Ah Japonya… Sen ne kadar güzel bir ülkesin! Dünya turuma çıkma kararından sonra en iyi verdiğim kararsa; Japonya’dan başlamak oldu. Biliyorum, Japonya’yı çok anlattım ama, gezdiğim ülkelerden sonra ilk defa favori ülkemi burada buldum. Öyle güzel insanların hayatlarına karışıp, öyle güzel bir milletin kültürünü tanımak; hala saflığın ve güzelliğin olduğunu hatırlattı bana. Sanırım özgürlüğün en güzel halini korkusuzca Japonya’da yaşadığım için böyle hissetim. İlk defa bu kadar güvenli bir ülkede olmanın hem şaşkınlığını yaşadım hem de inanılmaz keyfini.
Daha sonrasını az çok biliyorsunuz işte; Güney Kore’ye geçtim, tam da bu noktada sizlerle tanışmış olduk, muhteşem mesajlarınızla yaptığımın ne kadar anlamlı olduğunu bir kez daha hatırlattınız, güç oldunuz bana. Sonrasında daha çok takip ettiniz beni, ben de bildiğim öğrendiğim her şeyi sizlerle paylaşmanın mutluluğunu yaşadım. 2017’nin en güzel getirilerinden biri de sizsiniz! Bir defa daha ülkemin ne kadar güzel insanları olduğunu gösterdiniz bana!
Güney Kore’den sonra Emre ile Filipinler’i gezmeye başladık, ve seyahatimize Bali’den devam ediyoruz.
Dönüp baktığımda; kararlarım kararsızlıklarım, hatalarım doğrularım, yapabildiklerimle muhteşem bir yıl geçirdim.

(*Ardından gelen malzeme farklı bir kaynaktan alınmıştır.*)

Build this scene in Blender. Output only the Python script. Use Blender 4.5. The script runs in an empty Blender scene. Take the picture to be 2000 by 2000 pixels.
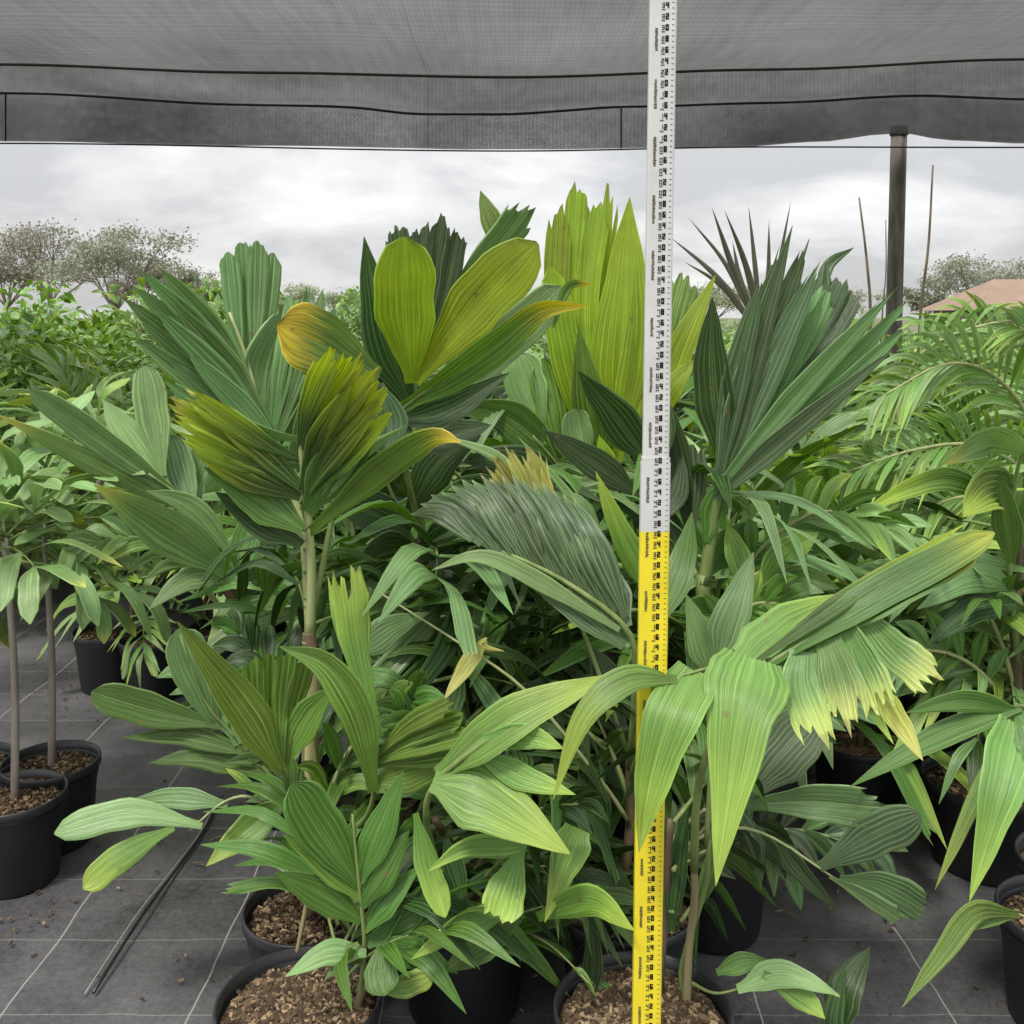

Dünya turu kararı sadece yola çıkmak değildi benim için, hayat şeklimi değiştirmekti. Bu yüzden gitmeden hayatımı gözden geçirdim, hayatımda gereksiz ve bana zarar veren insanları çıkarttım, gereksiz eşyalarımın yükünden kurtuldum ve yanıma aldığım üç beş parça eşyayla sadece fiziksel değil, manevi olarak da yolun bana getirdiği güzellikleri yaşıyorum. Size hep diyorum, çok eşya çok kişi, bize inanılmaz yük oluyor; onları hayatınızdan atınca, neden daha önce yapmamışım ki diyorsunuz.
Hayatımı nasıl geçirmek istiyorum, gerçekten ne istiyorum sorularını ararken kendimi yolda buldum aslında. Bu soruların cevaplarını en iyi hissettiğim yerde; yolda vermek istedim. Şimdi ise; o soruların cevaplarını teker teker buluyorum.
Size bunları yine plansız geldiğimiz bir hostelde kahve içerken yazıyorum. Sabaha bizi bekleyen koca bir yılın enerjisiyle muhteşem başladım ve direk sizlerle biraz sohbet etmek istedim aslında. Biliyorum bu sefer çok uzun yazdım ama çok ara vermiştim, kısa bir yazıyla geleneksel yıl sonu yazımı geçiştiremezdim.
Çok şey öğrendiğim, çok güzel kitaplar okuyup beni aydınlatan çok güzel filmler izlediğim, yılın ilk yarısındaki hemen hemen bütün sanat aktivitelerine gittiğim, en çok seyahat ettiğim, hayatımda gereksiz herkesi çıkarıp yolda hayatıma muhteşem insanlar kattığım, tanımadığım ülkelerde çokça otostop yaptığım, ordaki yerel insanların evlerinde kalıp kültürlerini tanıdığım, kendi içime yaklaştığım ve dünya ve insanlık adına güzel şeyler yapmak için çok kafa yorduğum, kısacası çok verimli ve hayatımı nasıl yaşamak istiyorsam öyle bir yıl geçirdim.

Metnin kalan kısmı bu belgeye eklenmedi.